It was the first real Carolina football weekend we’ve had in almost two years.

From the new Old East Tavern along Raleigh Road, to the Casual Pint in the Blue Hill District, to Fridays on the Front Porch at the Carolina Inn, to authentic Chapel Hill buzz down on West Franklin Street, we were ready to see if Mack Brown’s Tar Heels could win a must-win game Saturday.

Everyone was decked out in their outfits of today, from adults in shorts and t-shirts to the flowered formal wear that marks the end of fraternity and sorority rush, all hoping the weekend would continue as it started and offset the uneven season-so-far with such promise.

To embrace the words of transformational author Wayne Dyer, “You will see it when you believe it.” We wanted his Erroneous Zones to become our end zones, lots of them. At the end, to see it was to believe it.

A performance that finally matched preseason hype, with the offense rolling up 699 total yards on the way to 59 points and the defense good enough when it had to be in the second half of Carolina’s first win over Virginia since 2016, including two defeats at a Kenan Stadium that would have none of it this day.

“We started our streak tonight with Virginia, we’re 1-0,” Brown said after the 59-39 thriller in Chapel Hiller.

The Tar Pit, jammed with students 90 minutes before kickoff, greeted the players raucously from their first entrance onto the field to when the team ran down to see their peers after the third quarter, everyone waving four fingers to the pounding music.

The Heels jumped to their first of three 14-point leads in the game early when Virginia penalties pushed its offense out of field goal range and then the Cavs coughed up the ball on the way to the end zone.

Carolina did not look the gift Hoos in the mouth, eating up yardage with striking precision.

Sam Howell, who ran and threw for 419 total yards, hit Josh Downs with two lightning bolts, the second a spectacular stretch-out by the sophomore slot receiver in the deep right corner of the endzone. Brown said before the game that “5 to 7 plays would determine the outcome,” and here is my list of those plays.

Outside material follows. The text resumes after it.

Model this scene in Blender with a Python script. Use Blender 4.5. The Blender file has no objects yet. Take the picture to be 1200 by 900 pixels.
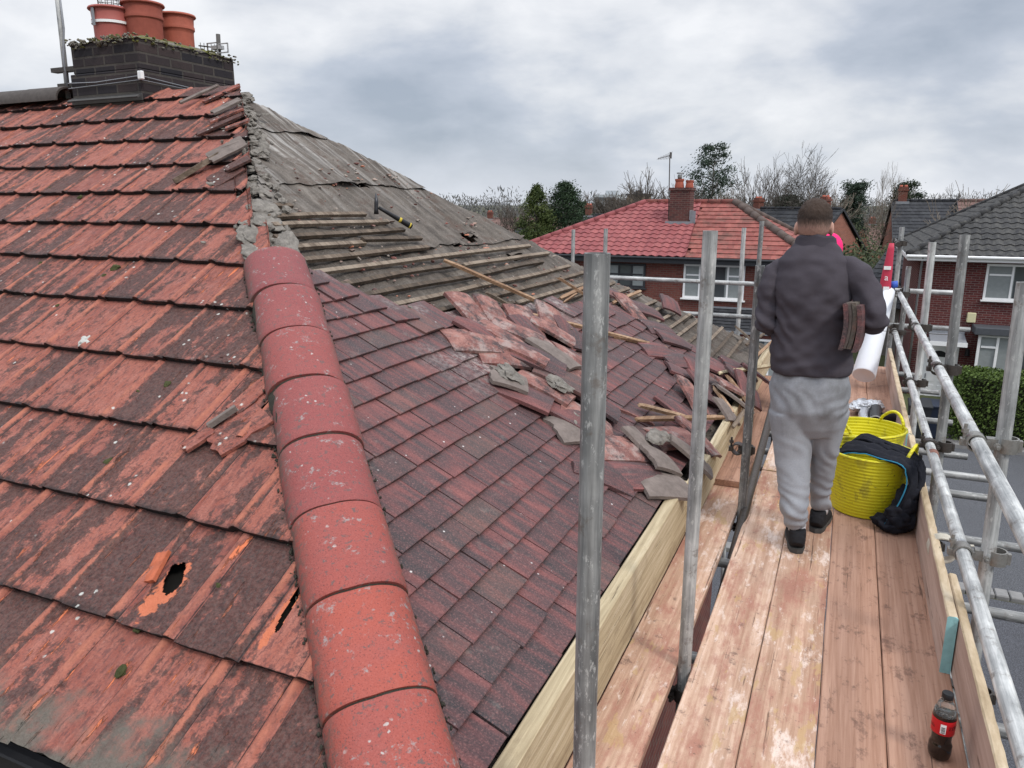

  • On UNC’s first possession after Virginia cut the lead to 14-7, Howell hit sophomore split receiver Khafre Brown for a 75-yard scoring bomb. Khafre, timed last season as the fastest player on the team, is coming off an injury and the key to Howell long balls if opponents double Downs underneath.
  • After Sam’s poor-throw pick in the end zone led to a 14-point swing and Virginia somehow taking a 28-24 lead at the half, transfer Ty Chandler broke a 60-yard run on the second play of the third quarter that led to Howell hitting Garrett Walston for the go-ahead touchdown. Chandler finished with 198 yards and two TDs, averaging 9.9 yards per tote.
  • Downs showed up as dual threat, returning Virginia’s punt 38 yards to the Wahoos 37, setting up Carolina’s next score on a nine-play drive that debuted freshman Caleb Hood as a Carter-Javonte type back. Caleb carried five times to the end zone to put the resilient Tar Heels up by 10 points.
  • After Virginia settled for a field goal, the Heels scored their third straight touchdown of the half as the Chandler-Hood combo continued to emerge on seven straight running players on their most-time-consuming drive of the game (4-plus minutes), ending with Ty’s first of two touchdowns and UNC’s third 14-point lead of the game.
  • On the very next play from scrimmage, strong safety Ja’Qurious Conley made an acrobatic interception on the Virginia sideline that led to a nine-play touchdown drive (seven runs) and culminated with Howell hitting tight end Komari Morales, who had dropped a key pass earlier, and a 52-31 lead.

Behind by 21 points with 12 minutes left on the clock, there was simply not enough time for Virginia to catch up, despite quarterback Brennan Armstrong completing a career night with his fourth touchdown pass on the way to 554 yards through the friendly skies of Carolina.

Mack Brown called it a shootout between “two of the best quarterbacks in the country,” as Armstrong and Howell combined for 861 yards and nine touchdowns. Carolina’s attack was far more balanced, with 47 rushing plays and 21 throws, compared to Virginia’s 54 passes and 22 runs that resulted in an average carry of 1 yard. That’s right, one measly yard.

Despite UNC being favored by a touchdown, it was a game many pundits were picking Virginia to win and Brown himself predicted would go down to the last possession for the third straight year in the South’s oldest football rivalry.

The 20-point pounding will revive some of the hype that carried 21st-ranked Carolina into the season and gives the Tar Heels the tie-breaker over Virginia if they should tie for the Coastal Division championship.

That could still be the case, as the ACC continued to suffer on the fields and scoreboards. Miami, Pitt and Virginia Tech all lost non-conference games and Clemson struggled at home to defeat Georgia Tech, which is Carolina’s next, and fourth straight night time, opponent in Atlanta this Saturday.

Let the madness continue. As Wayne Dyer says, to see it is to believe it. In Chapel Hill, it was almost beyond belief.